A question came up about why John, specifically. Why did the Messiah need an Elijah? Was it just to fulfill prophecy that there would be a precursor for the King?

Well, I don’t know if there’s an absolute answer, but I can certainly see analogs.

Messengers are used by God to reflect His glory in a way that we can understand and tolerate.

God is beyond us. (His ways are not our ways, Isaiah 55:8) If He were to show us Himself, we would not survive; see Exodus 33 for a simplistic example of this.

So God uses analogs, stories, parables, giving us examples that we can understand that reflect aspects of His Will for us. We understand the story of Jonah; we also understand the fall of Nineveh. These are analogs for Christ’s death for us, and the mercy of God upon sinners, and the punishment of continued sin.

The messengers prepare the way, and prepare our hearts for what is to come. “Be ready,” they say.

Further, they’re used as actors in God’s Will.

When you look at Samuel, you see God’s prophet – used to anoint two kings of Israel, Saul and David.

Nathan was used to tell David of his sin.

Elijah was used to proclaim Ahab’s return and his doom.
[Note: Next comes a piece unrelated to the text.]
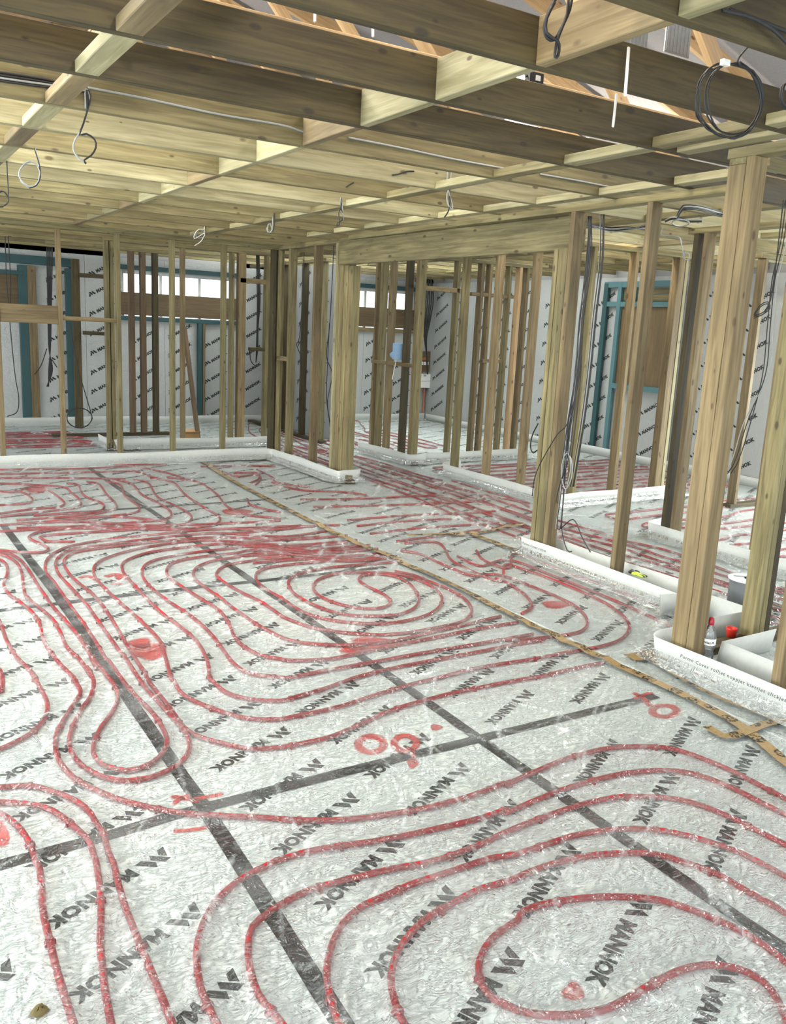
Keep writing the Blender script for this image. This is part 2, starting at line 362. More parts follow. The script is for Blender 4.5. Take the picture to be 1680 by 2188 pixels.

Jonah was used to rescue Nineveh from the precipice into which the city eventually leaped.

A king cannot anoint himself; he is a warlord in that case. A prophet is used to say “God has given us this man as our proper and blessed king.” Without that anointing by a true man of God, this king is a king in name only.

So why was John important to the life and ministry of Jesus?

He was the one who cried to make hearts ready for the coming of the King.

He was the one who proclaimed Jesus as Messiah.

His was the position of Elijah: going before the King, proclaiming and blessing Him.

John was a witness, one who testifies for Christ.

So are we to be: we are to proclaim the King, making hearts ready for Him. We cannot do the work the King does; we do not rule. Yet we, too, are called to be heralds, those who proclaim the coming of Christ.